Hmmmm...maybe there is value
in returning to texts (I'm using "texts" very broadly here: films,
literature, scores of music, etc.) over and over. But what exactly is that
value?
I think it has something to do with
spiritual formation and gratitude. When you return to a movie or a book or song
over and over, after a while you being to see how much your own lens, your context
of curiosity, rage, hope, and yearning--your very being in space and
time--determines what parts of that text appeal to you. You realize that said
text has a much more expansive reality outside of your limited context.
For instance, as a college-going baby
feminist, I couldn't stand the life trajectory or writings of Paul. But as a
person engaged in white anti-racism work that requires seeing what's been
rendered invisible and constantly deconstructing privilege, I can totally
relate to "scales falling from the eyes." Paul's experience not only
makes sense to me in new ways, but has become an authoritative and new,
exciting, teacher. My own life course has changed my orientation to that text.
But that's not where the revelation stops. It's not just about what the text
does for you. It's also about the text itself.
Any text worth going back to again
and again reveals its own inherent, multifaceted brilliance over time. If you
find that at various points in life, while engaged with that text, it takes on
new and significant meaning, there's something in its original design worth
noting. Anything packed with stuff that keeps you coming back can be considered
a faithful companion, a lover, and should be regarded/treated as such, with
gratitude and faithfulness in return. Just because a scene, line or stanza doesn’t
take on a new meaning for you doesn't mean that goodness wasn't there all
along. Ya, feel me? Give credit where credit is due. It's a practice.

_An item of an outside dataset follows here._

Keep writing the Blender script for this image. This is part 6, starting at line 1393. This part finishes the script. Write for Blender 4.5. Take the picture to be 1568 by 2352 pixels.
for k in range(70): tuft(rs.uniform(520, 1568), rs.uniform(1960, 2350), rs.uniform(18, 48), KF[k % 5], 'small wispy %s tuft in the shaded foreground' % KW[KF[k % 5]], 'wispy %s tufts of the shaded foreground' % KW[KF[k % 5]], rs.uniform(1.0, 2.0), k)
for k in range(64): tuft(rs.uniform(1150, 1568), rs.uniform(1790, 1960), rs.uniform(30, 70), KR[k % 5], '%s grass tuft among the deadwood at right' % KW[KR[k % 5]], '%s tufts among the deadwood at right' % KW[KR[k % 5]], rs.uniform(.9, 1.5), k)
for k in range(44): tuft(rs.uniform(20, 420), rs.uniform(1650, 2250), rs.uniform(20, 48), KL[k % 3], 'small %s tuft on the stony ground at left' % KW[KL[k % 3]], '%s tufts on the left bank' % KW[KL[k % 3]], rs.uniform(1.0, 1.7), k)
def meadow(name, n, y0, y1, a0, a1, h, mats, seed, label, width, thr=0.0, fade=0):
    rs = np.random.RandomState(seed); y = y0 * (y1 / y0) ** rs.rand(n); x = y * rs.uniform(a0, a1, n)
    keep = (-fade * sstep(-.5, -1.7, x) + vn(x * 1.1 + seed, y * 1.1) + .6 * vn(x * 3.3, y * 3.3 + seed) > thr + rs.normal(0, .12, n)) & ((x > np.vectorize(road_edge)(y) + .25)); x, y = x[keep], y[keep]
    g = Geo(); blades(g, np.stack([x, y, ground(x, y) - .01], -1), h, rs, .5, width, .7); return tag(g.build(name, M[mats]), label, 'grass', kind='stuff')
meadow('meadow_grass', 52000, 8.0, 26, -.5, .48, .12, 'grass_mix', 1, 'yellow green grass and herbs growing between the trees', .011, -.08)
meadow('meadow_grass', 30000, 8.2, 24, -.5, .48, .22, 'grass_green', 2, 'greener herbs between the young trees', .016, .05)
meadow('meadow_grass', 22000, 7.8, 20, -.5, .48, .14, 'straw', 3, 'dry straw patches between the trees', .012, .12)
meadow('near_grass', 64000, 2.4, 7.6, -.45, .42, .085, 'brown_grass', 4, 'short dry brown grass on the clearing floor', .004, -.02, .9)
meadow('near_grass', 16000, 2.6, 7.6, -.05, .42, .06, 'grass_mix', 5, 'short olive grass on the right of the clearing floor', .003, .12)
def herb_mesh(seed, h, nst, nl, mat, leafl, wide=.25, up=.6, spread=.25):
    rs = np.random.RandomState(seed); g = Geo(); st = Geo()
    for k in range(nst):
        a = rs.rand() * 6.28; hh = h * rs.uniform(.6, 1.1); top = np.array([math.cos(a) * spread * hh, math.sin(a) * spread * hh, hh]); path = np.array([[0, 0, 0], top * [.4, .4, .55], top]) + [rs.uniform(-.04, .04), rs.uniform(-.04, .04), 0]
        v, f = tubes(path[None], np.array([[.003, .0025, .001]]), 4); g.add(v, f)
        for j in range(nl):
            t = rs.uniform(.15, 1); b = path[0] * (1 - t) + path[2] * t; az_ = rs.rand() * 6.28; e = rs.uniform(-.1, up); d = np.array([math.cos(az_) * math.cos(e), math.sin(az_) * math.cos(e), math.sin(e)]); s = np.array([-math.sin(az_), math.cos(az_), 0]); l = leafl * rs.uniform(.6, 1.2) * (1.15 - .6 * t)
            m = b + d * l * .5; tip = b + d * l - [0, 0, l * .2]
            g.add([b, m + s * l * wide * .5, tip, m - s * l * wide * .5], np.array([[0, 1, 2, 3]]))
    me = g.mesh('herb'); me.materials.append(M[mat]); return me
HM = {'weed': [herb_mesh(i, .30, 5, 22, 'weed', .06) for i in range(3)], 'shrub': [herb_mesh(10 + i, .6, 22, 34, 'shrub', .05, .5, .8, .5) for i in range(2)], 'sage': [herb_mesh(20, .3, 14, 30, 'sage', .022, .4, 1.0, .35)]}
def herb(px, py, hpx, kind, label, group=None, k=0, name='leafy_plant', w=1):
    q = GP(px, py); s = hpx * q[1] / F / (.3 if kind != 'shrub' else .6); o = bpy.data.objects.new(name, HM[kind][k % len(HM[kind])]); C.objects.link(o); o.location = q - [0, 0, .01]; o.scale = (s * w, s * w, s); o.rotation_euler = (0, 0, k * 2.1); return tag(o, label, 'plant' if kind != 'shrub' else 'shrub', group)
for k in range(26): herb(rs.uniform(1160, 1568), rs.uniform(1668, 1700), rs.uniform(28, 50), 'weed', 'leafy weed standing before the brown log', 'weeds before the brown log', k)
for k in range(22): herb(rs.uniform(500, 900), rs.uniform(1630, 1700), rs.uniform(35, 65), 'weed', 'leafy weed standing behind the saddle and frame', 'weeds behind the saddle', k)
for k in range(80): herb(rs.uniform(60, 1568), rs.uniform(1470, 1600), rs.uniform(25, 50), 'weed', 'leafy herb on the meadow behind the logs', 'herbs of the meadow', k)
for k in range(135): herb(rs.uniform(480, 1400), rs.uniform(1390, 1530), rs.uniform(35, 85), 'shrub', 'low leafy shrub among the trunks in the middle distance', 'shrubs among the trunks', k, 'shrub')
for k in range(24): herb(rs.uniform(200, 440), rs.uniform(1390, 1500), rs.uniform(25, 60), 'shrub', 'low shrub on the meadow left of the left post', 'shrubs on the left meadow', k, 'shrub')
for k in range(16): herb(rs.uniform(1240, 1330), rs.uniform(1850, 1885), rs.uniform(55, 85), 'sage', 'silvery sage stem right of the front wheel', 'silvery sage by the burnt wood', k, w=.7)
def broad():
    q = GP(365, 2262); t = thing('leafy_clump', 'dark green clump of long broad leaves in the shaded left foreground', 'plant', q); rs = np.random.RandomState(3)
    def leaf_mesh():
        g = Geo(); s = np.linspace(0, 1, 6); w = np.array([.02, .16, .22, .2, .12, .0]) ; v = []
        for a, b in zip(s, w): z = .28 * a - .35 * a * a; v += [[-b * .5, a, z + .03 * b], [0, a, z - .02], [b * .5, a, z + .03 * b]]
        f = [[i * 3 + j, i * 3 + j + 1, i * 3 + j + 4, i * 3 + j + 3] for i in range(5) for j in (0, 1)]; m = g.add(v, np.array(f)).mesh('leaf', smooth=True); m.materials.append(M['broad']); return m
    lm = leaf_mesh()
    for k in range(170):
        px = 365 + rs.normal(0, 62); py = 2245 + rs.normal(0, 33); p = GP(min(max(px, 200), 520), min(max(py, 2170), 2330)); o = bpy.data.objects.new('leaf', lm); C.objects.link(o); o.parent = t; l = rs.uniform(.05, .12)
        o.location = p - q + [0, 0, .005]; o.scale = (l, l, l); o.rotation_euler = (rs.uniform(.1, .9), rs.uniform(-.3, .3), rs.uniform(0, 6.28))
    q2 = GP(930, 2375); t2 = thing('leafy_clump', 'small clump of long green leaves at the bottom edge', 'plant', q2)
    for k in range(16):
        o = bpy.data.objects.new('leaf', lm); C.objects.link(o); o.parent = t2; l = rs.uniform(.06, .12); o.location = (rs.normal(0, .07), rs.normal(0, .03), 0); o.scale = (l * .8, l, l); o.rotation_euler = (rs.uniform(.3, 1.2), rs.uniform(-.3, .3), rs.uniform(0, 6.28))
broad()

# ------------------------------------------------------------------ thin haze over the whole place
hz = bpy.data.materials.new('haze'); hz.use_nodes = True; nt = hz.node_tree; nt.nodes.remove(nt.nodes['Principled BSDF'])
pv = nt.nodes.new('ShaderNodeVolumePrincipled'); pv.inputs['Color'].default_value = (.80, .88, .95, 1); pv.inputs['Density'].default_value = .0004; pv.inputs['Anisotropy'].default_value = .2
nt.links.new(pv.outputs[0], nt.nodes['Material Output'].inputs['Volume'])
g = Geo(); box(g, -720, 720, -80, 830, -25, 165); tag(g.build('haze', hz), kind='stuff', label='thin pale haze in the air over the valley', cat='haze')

Sometimes it takes a while to wake up
to just how good our companion/lovers are even though they've been good from
day one. Isn't it grand that we are given multiple companions and lovers that
keep us coming back for the nourishment of our souls over time, even when we
don't recognize/realize/embrace it?! Sometimes they just sit there
unacknowledged, under-utilized, collecting dust, and then BAM we pick them back
up and go at it again. They're not only willingly there for you, but they're
more brilliant and impactful than before, despite the neglect! Sounds like
grace to me. Grace abiding. Grace abounding.
Thank God for the capacity to return and hit repeat.